Ed Hardy, Jr. said...

This is a fascinating article--one of many I have come across since discovering your blog recently. I would object, however, to the idea that using the classic shot/reverse-shot formula for dialogue scenes is somehow derivative of sitcoms. The typical sitcom is still shot using the 3-camera-studio-Desi-Arnez method, in which most of the time both of the characters are onscreen at once. The shot/reverse-shot is pure cinematic language dating back to at least Griffith.

Ted Pigeon said...

Good point, Ed. I have noticed that this is one of many problems with this piece. Each time I've encountered it again I've been more dissatisfied with it. I've thus far resisted going back and changing it, because I think it's important to keep it in a somewhat pure form, flawed and all.

Anyway, to address that particular concern, I would probably refine that idea (in the future) to state that sitcoms, while clearly not inventing or popularizing that compositional technique, clearly affected movies in a way that these trends (already present in cinema) greatly intensified.

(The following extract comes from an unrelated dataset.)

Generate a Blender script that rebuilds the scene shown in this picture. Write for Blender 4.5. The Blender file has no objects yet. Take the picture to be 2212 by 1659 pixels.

I think it speaks to the notion of convergence, which I think is what I was really after in this piece, which is especially relevant now after the writers strike. There is a multiplicity of media out there, all of which affect each other in a variety of ways, not the least of which is aesthetic trends. I think that's what I am after with this ideas. A failure in this piece, it's an idea I want to pursue further now.

Ed Hardy, Jr. said...

There was a piece in FILM COMMENT a few years ago when AMERICAN SPLENDOR was released that made some great points about the convergence of t.v. and film. The writer mentioned a fascinating habit that HBO had (has?) of presenting their own original programming--SOPRANOS and the like-- in widescreen, while showing movies in the old pan-and-scan "formatted to fit your screen" versions.